Comparing source coverage, citation counts and speed of indexing in Google Scholar and Scopus, Henk F. Moed, Judit Bar-Ilan, Gali Halevi (Submitted on 17 Dec 2015) arXiv:1512.05741 [cs.DL]

“An analysis of 1,200 target articles in 12 journals in 6 subject fields and of 7,000 citations to 36 top cited articles found in virology and chemistry a ratio of Google Scholar (GS) over Scopus citation counts between 0.8 and 1.5, in Chinese studies between 1.8 and 2.8, in computational linguistics between 2 and 4, and in political science journals between 3 and 4. Open access journals show higher ratios than their non-OA counterparts. Unique GS sources come from Google Books and/or from large book publishers, and from large disciplinary and institutional repositories. Unique Scopus sources are mainly books and Chinese journals. There is a huge dispersion in GS source titles and web links.

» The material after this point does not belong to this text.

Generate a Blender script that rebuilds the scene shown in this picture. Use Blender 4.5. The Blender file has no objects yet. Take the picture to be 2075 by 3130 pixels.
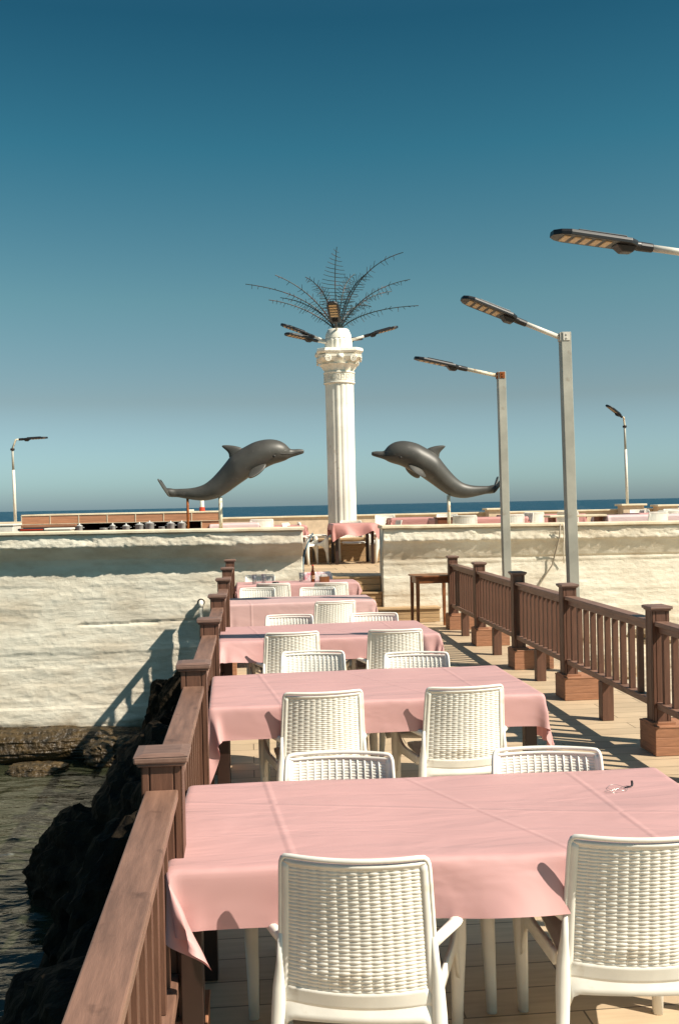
import bpy, bmesh, math, random
import numpy as np
from mathutils import Vector, Matrix, noise, Euler
R = math.radians
PI = math.pi
scene = bpy.context.scene
col = scene.collection
rnd = random.Random(7)

# ------------------------------------------------------------------ helpers
def tag(o, label=None, cat=None, group=None, kind=None):
    if label: o['label'] = label
    if cat: o['category'] = cat
    if group: o['group'] = group
    if kind: o['kind'] = kind
    return o

def empty(name, loc=(0, 0, 0), rz=0, lean=0, label=None, cat=None, group=None):
    o = bpy.data.objects.new(name, None)
    col.objects.link(o)
    o.empty_display_size = .1
    o.location = loc
    o.rotation_euler = (0, lean, rz)
    return tag(o, label, cat, group)

class MB:
    def __init__(s):
        s.v = []; s.f = []
    def add(s, vs, fs):
        n = len(s.v)
        s.v.extend([tuple(p) for p in vs]); s.f.extend([tuple(i + n for i in f) for f in fs])
        return s
    def box(s, c, d, rz=0, M=None):
        hx, hy, hz = d[0] / 2, d[1] / 2, d[2] / 2
        ca, sa = math.cos(rz), math.sin(rz)
        vs = []
        for z in (-hz, hz):
            for x, y in ((-hx, -hy), (hx, -hy), (hx, hy), (-hx, hy)):
                p = Vector((c[0] + x * ca - y * sa, c[1] + x * sa + y * ca, c[2] + z))
                vs.append(M @ p if M else p)
        return s.add(vs, [(0, 3, 2, 1), (4, 5, 6, 7), (0, 1, 5, 4), (1, 2, 6, 5), (2, 3, 7, 6), (3, 0, 4, 7)])
    def b2(s, x0, x1, y0, y1, z0, z1):
        return s.box(((x0 + x1) / 2, (y0 + y1) / 2, (z0 + z1) / 2), (x1 - x0, y1 - y0, z1 - z0))
    def sweep(s, pts, ws, hs=None, n=10, up=(0, 0, 1), cap=True, sq=2.0):
        pts = [Vector(p) for p in pts]
        m = len(pts)
        if not hasattr(ws, '__len__'): ws = [ws] * m
        if hs is None: hs = ws
        if not hasattr(hs, '__len__'): hs = [hs] * m
        up = Vector(up); vs = []; fs = []
        for i, p in enumerate(pts):
            t = (pts[min(i + 1, m - 1)] - pts[max(i - 1, 0)]).normalized()
            a = t.cross(up)
            if a.length < 1e-3: a = t.cross(Vector((1, 0, 0)))
            a.normalize(); b = a.cross(t).normalized()
            for k in range(n):
                th = 2 * PI * k / n
                c_, s_ = math.cos(th), math.sin(th)
                cx = math.copysign(abs(c_) ** (2 / sq), c_); sx = math.copysign(abs(s_) ** (2 / sq), s_)
                vs.append(p + a * (ws[i] * cx) + b * (hs[i] * sx))
        for i in range(m - 1):
            for k in range(n):
                k2 = (k + 1) % n
                fs.append((i * n + k, i * n + k2, (i + 1) * n + k2, (i + 1) * n + k))
        if cap:
            fs.append(tuple(range(n - 1, -1, -1))); fs.append(tuple((m - 1) * n + k for k in range(n)))
        return s.add(vs, fs)
    def lathe(s, prof, n=32, c=(0, 0, 0), rf=None, cap=True):
        vs = []; fs = []; m = len(prof)
        for i, (r, z) in enumerate(prof):
            for k in range(n):
                th = 2 * PI * k / n
                rr = r * (rf(th, i) if rf else 1)
                vs.append((c[0] + rr * math.cos(th), c[1] + rr * math.sin(th), c[2] + z))
        for i in range(m - 1):
            for k in range(n):
                k2 = (k + 1) % n
                fs.append((i * n + k, i * n + k2, (i + 1) * n + k2, (i + 1) * n + k))
        if cap:
            fs.append(tuple(range(n - 1, -1, -1))); fs.append(tuple((m - 1) * n + k for k in range(n)))
        return s.add(vs, fs)
    def grid(s, nu, nv, fn):
        vs = [fn(i / nu, j / nv) for j in range(nv + 1) for i in range(nu + 1)]
        fs = [(j * (nu + 1) + i, j * (nu + 1) + i + 1, (j + 1) * (nu + 1) + i + 1, (j + 1) * (nu + 1) + i)
              for j in range(nv) for i in range(nu)]
        return s.add(vs, fs)
    def mesh(s, name, mat, smooth=False, autos=None):
        me = bpy.data.meshes.new(name)
        me.from_pydata(s.v, [], s.f)
        me.materials.append(mat)
        if smooth: me.polygons.foreach_set('use_smooth', [True] * len(me.polygons))
        me.update()
        return me
    def build(s, name, mat, parent=None, smooth=False, bevel=0, solid=0, sub=0, loc=None, clean=True):
        me = s.mesh(name, mat, smooth)
        if clean:
            bm = bmesh.new(); bm.from_mesh(me)
            bmesh.ops.recalc_face_normals(bm, faces=bm.faces[:])
            bm.to_mesh(me); bm.free()
        o = bpy.data.objects.new(name, me)
        col.objects.link(o)
        if parent: o.parent = parent
        if loc: o.location = loc
        if solid:
            md = o.modifiers.new('s', 'SOLIDIFY'); md.thickness = solid; md.offset = 0
        if bevel:
            md = o.modifiers.new('b', 'BEVEL'); md.width = bevel; md.segments = 2; md.limit_method = 'ANGLE'
        if sub:
            md = o.modifiers.new('u', 'SUBSURF'); md.levels = sub; md.render_levels = sub; md.boundary_smooth = 'PRESERVE_CORNERS'
        return o

KIDS = {}
def kids(o):
    return [c for c in col.objects if c.parent == o]
def copy_tree(o, parent=None, loc=None, rz=None, label=None, group=None, lean=None):
    c = o.copy(); col.objects.link(c)
    if parent is not None: c.parent = parent
    if loc is not None: c.location = loc
    if rz is not None: c.rotation_euler = (0, lean or 0, rz)
    if label: c['label'] = label
    if group: c['group'] = group
    for ch in kids(o):
        copy_tree(ch, c)
    return c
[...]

The citation impact of documents in surplus sources covered in GS but not in Scopus and vice versa is some 80 per cent lower than that of documents in sources indexed in both. Pearson R between GS and Scopus citation counts at the article level are in all 12 target journals above 0.8, and for 8 journals above 0.9. Effect of double citation counts due to multiple citations with identical or substantially similar meta data occurs in less than 2 per cent of cases. In GS, the trade-off between data quality and indexing speed seems to be in favor of the latter. A median Scopus indexing delay of two months compared to GS is largely though not exclusively due to missing cited references in articles in press. Pros and cons of article-based and concept-based citation indexes are discussed.”